Tridentine

Finally, the Pope begins to live up to his name and takes steps to restore the Church to its former glory.

I hoped when Benedict XVI was elected that he meant to make the Church somewhat more rule bound than it has been in the years since Vatican II. He picked that name, after all.

Since then I’ve been a little disappointed. He made more apologies, wishy-washed on a lot of things and generally seemed to be reluctant to make the big, structural changes that are needed. Finally, my dear friends at NPR tell me that he’s made one of those big changes.

He’s normalized the Tridentine Mass.

No longer need people suffer swaying folk singers, autoharps and silly tunes about God and us holding hands and skipping about like useless hippies. No longer do the faithful have to petition questionably aligned bishops for permission to hear the Mass in a long dead language with the priest showing the humble people his backside.
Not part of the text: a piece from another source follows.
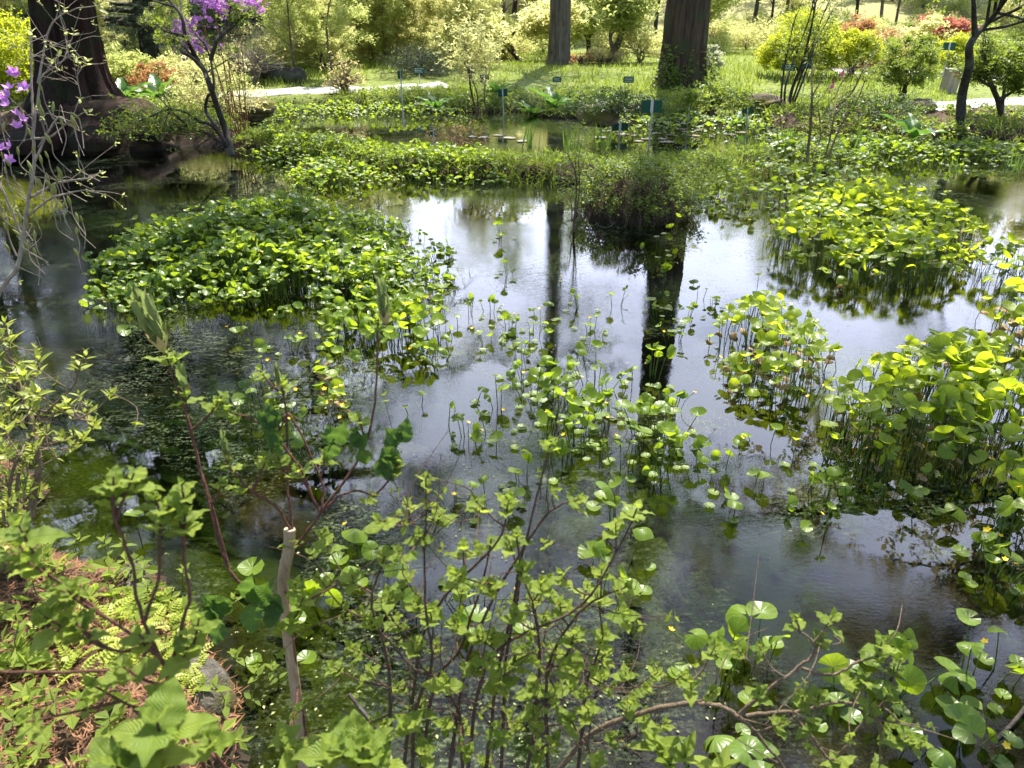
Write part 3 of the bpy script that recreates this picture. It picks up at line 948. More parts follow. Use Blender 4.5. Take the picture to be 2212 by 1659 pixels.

One of my complaints about the Mass has always been that there’s no sense of majesty. There’s no sense of mystery or respect. No sense that you are supposed to be communing with God himself, in His House. Modern churches are all about community, the typical feel-good higgledy-piggledy of our desperately confused society.

Well, bollocks to that. I don’t hold with the modern world and what’s good enough for one thousand nine hundred sixty five years of Church history is good enough for me.

I can hit the Latin service at 10 AM in Harrisburg, eh? I wonder what time the bars on Second Street open? Something to wash down sacramental wine that goes nicely with unleavened bread would be in order.